When I first wrote die Stunde X, I was in my early twenties, there was no such thing as the Internet (at least, not to the masses), and the source material for my research into the Third Reich consisted of a dozen or so large volumes detailing everything from the brutality of the Nazi regime to the Hugo Boss uniforms of the SS. I mentioned – very briefly, I think – the British Expeditionary Force being wiped out on the beaches of Dunkirk, but I didn’t delve too deeply into the history. That wasn’t really what die Stunde X was about.
To say that the research material was flawed is rather overcritical of well written and well researched text books. Gaps in my knowledge were due to my not having a direct link to the answer to a particular question, and inevitably, I filled in the blanks myself, using my imagination.
So there were mistakes, and this brief article will address some of them, and know that my face is red as I write this. This is an evolving article, and though there are only two “glaring errors” at the moment, I will update it if more should come to light. I’m sure there are one or two more errors.
The SS ranks
Now, the SS ranks themselves are accurate. My research on that was very meticulous. What is incorrect is that I gave the Gestapo officers in the story SS ranks when officially they should’ve been given non-SS police ranks. Though police officers – and the Gestapo was a police department (the Secret State Police) – could join the SS, and were encouraged to do so, they retained their civilian ranks at work. But I gave Wolf Loritz and his brute of a torturer Keitel SS ranks. A small error but one which I have maintained throughout the series, rather than change it. I can at least imagine that in my timeline, Gestapo officers had SS ranks.
Aktion T4
Aktion T4 was the policy of using euthanasia to rid society of people who were deemed to have a life unworthy of life – or lebensunwertes Leben. It had its roots in the forced sterilization of people with defects or mental illnesses carried out in a number of countries across the globe in the early twentieth century. The first victims of Aktion T4 – named after Tiergartenstraße 4, the address in Berlin where the murders were initially carried out – were mentally or physically disabled, but throughout the six years of the program, people who were classed as a drain on society were given the Gnadentod, or mercy death.

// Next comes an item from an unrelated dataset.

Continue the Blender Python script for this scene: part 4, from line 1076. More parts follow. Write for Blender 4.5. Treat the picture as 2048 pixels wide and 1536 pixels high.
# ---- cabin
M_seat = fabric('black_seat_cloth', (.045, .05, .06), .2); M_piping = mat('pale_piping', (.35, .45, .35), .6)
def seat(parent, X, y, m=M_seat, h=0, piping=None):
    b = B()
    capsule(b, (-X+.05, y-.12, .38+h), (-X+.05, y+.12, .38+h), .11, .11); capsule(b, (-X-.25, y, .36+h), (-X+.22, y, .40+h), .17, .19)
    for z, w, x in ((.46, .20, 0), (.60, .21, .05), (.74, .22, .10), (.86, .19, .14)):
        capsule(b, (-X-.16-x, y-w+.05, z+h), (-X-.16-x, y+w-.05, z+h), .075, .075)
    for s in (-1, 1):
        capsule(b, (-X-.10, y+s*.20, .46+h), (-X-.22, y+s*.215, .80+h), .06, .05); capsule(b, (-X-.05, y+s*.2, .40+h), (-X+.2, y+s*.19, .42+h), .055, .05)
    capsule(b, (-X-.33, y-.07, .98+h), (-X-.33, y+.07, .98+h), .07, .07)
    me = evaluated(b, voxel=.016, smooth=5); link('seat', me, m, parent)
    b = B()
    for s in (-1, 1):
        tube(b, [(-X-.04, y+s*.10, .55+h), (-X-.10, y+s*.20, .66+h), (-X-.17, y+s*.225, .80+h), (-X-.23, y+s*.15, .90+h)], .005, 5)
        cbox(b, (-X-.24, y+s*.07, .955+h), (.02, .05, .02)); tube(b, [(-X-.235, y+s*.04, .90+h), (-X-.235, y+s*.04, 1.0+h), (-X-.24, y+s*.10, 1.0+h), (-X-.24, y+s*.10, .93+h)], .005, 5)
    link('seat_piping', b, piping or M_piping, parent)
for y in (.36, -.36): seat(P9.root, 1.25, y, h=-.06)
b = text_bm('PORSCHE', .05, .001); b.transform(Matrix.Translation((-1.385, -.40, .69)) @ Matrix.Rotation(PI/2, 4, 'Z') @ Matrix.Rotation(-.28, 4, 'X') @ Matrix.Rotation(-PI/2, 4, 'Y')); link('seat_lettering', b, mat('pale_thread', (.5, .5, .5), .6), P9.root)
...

The mistake that I made when mentioning Aktion T4 was that the Nazis did not refer to it as Aktion T4. To them, it was just a euthanasia program. It was given the Aktion T4 moniker during the post-war trials, where doctors were convicted for their involvement in the program, and some were themselves deemed to have a life unworthy of life, and were hanged. So the term Aktion T4 should never have been used in die Stunde X, nor in any of the follow-up novels.
Perhaps the errors aren’t that glaring. Let me know if you notice any. A special Shaun Stafford no-prize will be awarded if you do.